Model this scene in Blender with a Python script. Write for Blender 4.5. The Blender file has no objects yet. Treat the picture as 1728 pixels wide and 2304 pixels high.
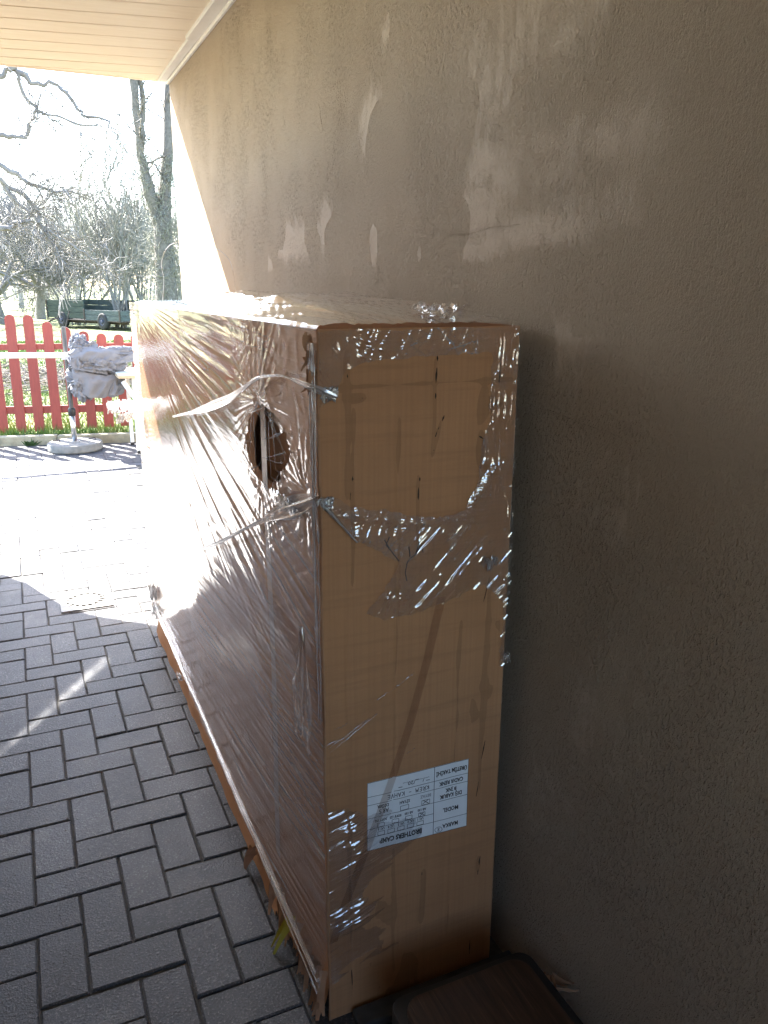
import bpy, math, random
import numpy as np
from mathutils import Vector, Matrix

R = math.radians
SC = bpy.context.scene
COL = SC.collection

# ------------------------------------------------------------------ camera
cd = bpy.data.cameras.new('camera')
cd.sensor_fit = 'VERTICAL'; cd.sensor_height = 24.0; cd.sensor_width = 18.0
cd.lens = 24.0 * 1804.0 / 2304.0
cd.clip_start = 0.02; cd.clip_end = 2000
cam = bpy.data.objects.new('camera', cd); COL.objects.link(cam)
cam.matrix_world = Matrix(((0.91196003, 0.10719646, -0.39602755, 0.0),
                           (-0.41025599, 0.24849481, -0.87746245, 0.0),
                           (0.00434992, 0.96268336, 0.27059532, 1.5),
                           (0, 0, 0, 1)))
SC.camera = cam

# ------------------------------------------------------------------ world, sun, exposure
SUN_DIR = Vector((0.52, -1.0, -0.89)).normalized()          # the way the light travels
sun_elev = math.asin(-SUN_DIR.z)
sun_az = math.atan2(-SUN_DIR.x, -SUN_DIR.y)                  # clockwise from +Y
world = bpy.data.worlds.new('World'); SC.world = world
world.use_nodes = True
wn = world.node_tree.nodes; wl = world.node_tree.links
sky = wn.new('ShaderNodeTexSky'); sky.sky_type = 'NISHITA'; sky.sun_disc = False
sky.sun_elevation = sun_elev; sky.sun_rotation = sun_az
sky.air_density = 1.0; sky.dust_density = 1.2
bg = wn['Background']; bg.inputs['Strength'].default_value = 0.125
wl.new(sky.outputs['Color'], bg.inputs['Color'])
sd = bpy.data.lights.new('sun', 'SUN'); sd.energy = 5.0; sd.angle = R(0.5); sd.color = (1.0, 0.94, 0.86)
sun = bpy.data.objects.new('sun', sd); COL.objects.link(sun)
sun.rotation_euler = SUN_DIR.to_track_quat('-Z', 'Y').to_euler()
sun.location = (-6, 12, 12)
SC.view_settings.view_transform = 'Standard'
SC.view_settings.look = 'None'
SC.view_settings.exposure = 3.34
SC.view_settings.gamma = 1.0
SC.view_settings.use_curve_mapping = False
SC.render.engine = 'CYCLES'
cy = SC.cycles
cy.use_denoising = True
try: cy.denoiser = 'OPENIMAGEDENOISE'
except Exception: pass
cy.max_bounces = 14; cy.diffuse_bounces = 8; cy.glossy_bounces = 6
cy.transparent_max_bounces = 32; cy.transmission_bounces = 6
cy.sample_clamp_indirect = 6.0
cy.blur_glossy = 0.3
cy.caustics_refractive = False

rng = np.random.default_rng(7)
random.seed(7)

# ------------------------------------------------------------------ helpers
def tag(o, label=None, cat=None, group=None, kind=None):
    if label: o['label'] = label
    if cat: o['category'] = cat
    if group: o['group'] = group
    if kind: o['kind'] = kind
    return o

def empty(name, loc=(0, 0, 0)):
    o = bpy.data.objects.new(name, None); COL.objects.link(o)
    o.location = loc; o.empty_display_size = 0.1
    return o

def adopt(o, parent):
    """parent o without moving it (every parent here is a pure translation)"""
    o.parent = parent
    o.matrix_parent_inverse = Matrix.Translation(-parent.location)
    return o

def link(name, me, mat, parent=None):
    o = bpy.data.objects.new(name, me); COL.objects.link(o)
    if mat is not None and len(me.materials) == 0: me.materials.append(mat)
    if parent is not None: adopt(o, parent)
    return o

def mesh(name, verts, faces, mat, parent=None, smooth=False):
    me = bpy.data.meshes.new(name)
    me.from_pydata([tuple(v) for v in verts], [], [tuple(f) for f in faces])
    if smooth: me.polygons.foreach_set('use_smooth', [True] * len(me.polygons))
    me.update()
    return link(name, me, mat, parent)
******
> **WHAT YOU NEED TO DO**
Transcribe the listing in full. Omit the pictures and keep every line exact.

> **CORRECT OUTPUT**
Model this scene in Blender with a Python script. Write for Blender 4.5. The Blender file has no objects yet. Treat the picture as 1728 pixels wide and 2304 pixels high.
import bpy, math, random
import numpy as np
from mathutils import Vector, Matrix

R = math.radians
SC = bpy.context.scene
COL = SC.collection

# ------------------------------------------------------------------ camera
cd = bpy.data.cameras.new('camera')
cd.sensor_fit = 'VERTICAL'; cd.sensor_height = 24.0; cd.sensor_width = 18.0
cd.lens = 24.0 * 1804.0 / 2304.0
cd.clip_start = 0.02; cd.clip_end = 2000
cam = bpy.data.objects.new('camera', cd); COL.objects.link(cam)
cam.matrix_world = Matrix(((0.91196003, 0.10719646, -0.39602755, 0.0),
                           (-0.41025599, 0.24849481, -0.87746245, 0.0),
                           (0.00434992, 0.96268336, 0.27059532, 1.5),
                           (0, 0, 0, 1)))
SC.camera = cam

# ------------------------------------------------------------------ world, sun, exposure
SUN_DIR = Vector((0.52, -1.0, -0.89)).normalized()          # the way the light travels
sun_elev = math.asin(-SUN_DIR.z)
sun_az = math.atan2(-SUN_DIR.x, -SUN_DIR.y)                  # clockwise from +Y
world = bpy.data.worlds.new('World'); SC.world = world
world.use_nodes = True
wn = world.node_tree.nodes; wl = world.node_tree.links
sky = wn.new('ShaderNodeTexSky'); sky.sky_type = 'NISHITA'; sky.sun_disc = False
sky.sun_elevation = sun_elev; sky.sun_rotation = sun_az
sky.air_density = 1.0; sky.dust_density = 1.2
bg = wn['Background']; bg.inputs['Strength'].default_value = 0.125
wl.new(sky.outputs['Color'], bg.inputs['Color'])
sd = bpy.data.lights.new('sun', 'SUN'); sd.energy = 5.0; sd.angle = R(0.5); sd.color = (1.0, 0.94, 0.86)
sun = bpy.data.objects.new('sun', sd); COL.objects.link(sun)
sun.rotation_euler = SUN_DIR.to_track_quat('-Z', 'Y').to_euler()
sun.location = (-6, 12, 12)
SC.view_settings.view_transform = 'Standard'
SC.view_settings.look = 'None'
SC.view_settings.exposure = 3.34
SC.view_settings.gamma = 1.0
SC.view_settings.use_curve_mapping = False
SC.render.engine = 'CYCLES'
cy = SC.cycles
cy.use_denoising = True
try: cy.denoiser = 'OPENIMAGEDENOISE'
except Exception: pass
cy.max_bounces = 14; cy.diffuse_bounces = 8; cy.glossy_bounces = 6
cy.transparent_max_bounces = 32; cy.transmission_bounces = 6
cy.sample_clamp_indirect = 6.0
cy.blur_glossy = 0.3
cy.caustics_refractive = False

rng = np.random.default_rng(7)
random.seed(7)

# ------------------------------------------------------------------ helpers
def tag(o, label=None, cat=None, group=None, kind=None):
    if label: o['label'] = label
    if cat: o['category'] = cat
    if group: o['group'] = group
    if kind: o['kind'] = kind
    return o

def empty(name, loc=(0, 0, 0)):
    o = bpy.data.objects.new(name, None); COL.objects.link(o)
    o.location = loc; o.empty_display_size = 0.1
    return o

def adopt(o, parent):
    """parent o without moving it (every parent here is a pure translation)"""
    o.parent = parent
    o.matrix_parent_inverse = Matrix.Translation(-parent.location)
    return o

def link(name, me, mat, parent=None):
    o = bpy.data.objects.new(name, me); COL.objects.link(o)
    if mat is not None and len(me.materials) == 0: me.materials.append(mat)
    if parent is not None: adopt(o, parent)
    return o

def mesh(name, verts, faces, mat, parent=None, smooth=False):
    me = bpy.data.meshes.new(name)
    me.from_pydata([tuple(v) for v in verts], [], [tuple(f) for f in faces])
    if smooth: me.polygons.foreach_set('use_smooth', [True] * len(me.polygons))
    me.update()
    return link(name, me, mat, parent)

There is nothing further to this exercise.